═══ SOURCE DATA

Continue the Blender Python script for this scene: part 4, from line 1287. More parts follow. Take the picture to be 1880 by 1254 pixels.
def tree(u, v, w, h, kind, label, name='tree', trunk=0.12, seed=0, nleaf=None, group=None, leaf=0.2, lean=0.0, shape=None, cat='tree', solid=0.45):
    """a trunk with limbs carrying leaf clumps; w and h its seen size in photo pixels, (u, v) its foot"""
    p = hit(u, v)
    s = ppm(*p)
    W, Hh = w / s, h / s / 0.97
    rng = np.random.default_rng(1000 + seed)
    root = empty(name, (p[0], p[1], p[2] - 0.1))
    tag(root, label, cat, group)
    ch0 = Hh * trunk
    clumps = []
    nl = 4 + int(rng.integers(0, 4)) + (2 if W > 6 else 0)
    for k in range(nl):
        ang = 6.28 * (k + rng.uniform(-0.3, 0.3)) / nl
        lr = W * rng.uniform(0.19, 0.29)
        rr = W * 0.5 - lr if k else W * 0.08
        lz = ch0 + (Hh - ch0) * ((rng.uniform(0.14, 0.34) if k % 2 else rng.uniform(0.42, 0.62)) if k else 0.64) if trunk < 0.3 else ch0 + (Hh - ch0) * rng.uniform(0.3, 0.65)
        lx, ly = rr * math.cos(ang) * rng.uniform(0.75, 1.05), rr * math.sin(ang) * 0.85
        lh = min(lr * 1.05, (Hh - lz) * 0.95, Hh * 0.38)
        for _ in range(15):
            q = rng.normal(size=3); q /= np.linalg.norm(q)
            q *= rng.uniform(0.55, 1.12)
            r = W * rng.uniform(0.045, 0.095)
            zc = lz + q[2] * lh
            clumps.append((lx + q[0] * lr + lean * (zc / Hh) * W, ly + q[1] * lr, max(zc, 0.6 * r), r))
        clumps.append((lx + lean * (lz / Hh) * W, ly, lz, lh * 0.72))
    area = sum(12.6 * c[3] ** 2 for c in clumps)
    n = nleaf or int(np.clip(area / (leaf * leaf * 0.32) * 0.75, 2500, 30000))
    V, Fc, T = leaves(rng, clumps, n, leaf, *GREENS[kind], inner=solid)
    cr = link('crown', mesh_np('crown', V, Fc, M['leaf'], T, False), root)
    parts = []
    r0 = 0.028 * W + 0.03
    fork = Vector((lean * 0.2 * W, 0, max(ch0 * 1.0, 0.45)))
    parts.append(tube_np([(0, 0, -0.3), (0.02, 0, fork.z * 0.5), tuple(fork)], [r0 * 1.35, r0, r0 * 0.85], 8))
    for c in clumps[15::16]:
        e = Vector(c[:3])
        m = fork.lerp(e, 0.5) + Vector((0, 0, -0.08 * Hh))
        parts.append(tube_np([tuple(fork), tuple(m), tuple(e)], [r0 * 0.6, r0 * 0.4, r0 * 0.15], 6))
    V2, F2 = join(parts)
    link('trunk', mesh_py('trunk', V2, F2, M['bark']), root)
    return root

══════

EXERCISE OBJECTIVE ▸
From the listing above, reproduce all the lines exactly.

WRITTEN ANSWER ▸
Continue the Blender Python script for this scene: part 4, from line 1287. More parts follow. Take the picture to be 1880 by 1254 pixels.
def tree(u, v, w, h, kind, label, name='tree', trunk=0.12, seed=0, nleaf=None, group=None, leaf=0.2, lean=0.0, shape=None, cat='tree', solid=0.45):
    """a trunk with limbs carrying leaf clumps; w and h its seen size in photo pixels, (u, v) its foot"""
    p = hit(u, v)
    s = ppm(*p)
    W, Hh = w / s, h / s / 0.97
    rng = np.random.default_rng(1000 + seed)
    root = empty(name, (p[0], p[1], p[2] - 0.1))
    tag(root, label, cat, group)
    ch0 = Hh * trunk
    clumps = []
    nl = 4 + int(rng.integers(0, 4)) + (2 if W > 6 else 0)
    for k in range(nl):
        ang = 6.28 * (k + rng.uniform(-0.3, 0.3)) / nl
        lr = W * rng.uniform(0.19, 0.29)
        rr = W * 0.5 - lr if k else W * 0.08
        lz = ch0 + (Hh - ch0) * ((rng.uniform(0.14, 0.34) if k % 2 else rng.uniform(0.42, 0.62)) if k else 0.64) if trunk < 0.3 else ch0 + (Hh - ch0) * rng.uniform(0.3, 0.65)
        lx, ly = rr * math.cos(ang) * rng.uniform(0.75, 1.05), rr * math.sin(ang) * 0.85
        lh = min(lr * 1.05, (Hh - lz) * 0.95, Hh * 0.38)
        for _ in range(15):
            q = rng.normal(size=3); q /= np.linalg.norm(q)
            q *= rng.uniform(0.55, 1.12)
            r = W * rng.uniform(0.045, 0.095)
            zc = lz + q[2] * lh
            clumps.append((lx + q[0] * lr + lean * (zc / Hh) * W, ly + q[1] * lr, max(zc, 0.6 * r), r))
        clumps.append((lx + lean * (lz / Hh) * W, ly, lz, lh * 0.72))
    area = sum(12.6 * c[3] ** 2 for c in clumps)
    n = nleaf or int(np.clip(area / (leaf * leaf * 0.32) * 0.75, 2500, 30000))
    V, Fc, T = leaves(rng, clumps, n, leaf, *GREENS[kind], inner=solid)
    cr = link('crown', mesh_np('crown', V, Fc, M['leaf'], T, False), root)
    parts = []
    r0 = 0.028 * W + 0.03
    fork = Vector((lean * 0.2 * W, 0, max(ch0 * 1.0, 0.45)))
    parts.append(tube_np([(0, 0, -0.3), (0.02, 0, fork.z * 0.5), tuple(fork)], [r0 * 1.35, r0, r0 * 0.85], 8))
    for c in clumps[15::16]:
        e = Vector(c[:3])
        m = fork.lerp(e, 0.5) + Vector((0, 0, -0.08 * Hh))
        parts.append(tube_np([tuple(fork), tuple(m), tuple(e)], [r0 * 0.6, r0 * 0.4, r0 * 0.15], 6))
    V2, F2 = join(parts)
    link('trunk', mesh_py('trunk', V2, F2, M['bark']), root)
    return root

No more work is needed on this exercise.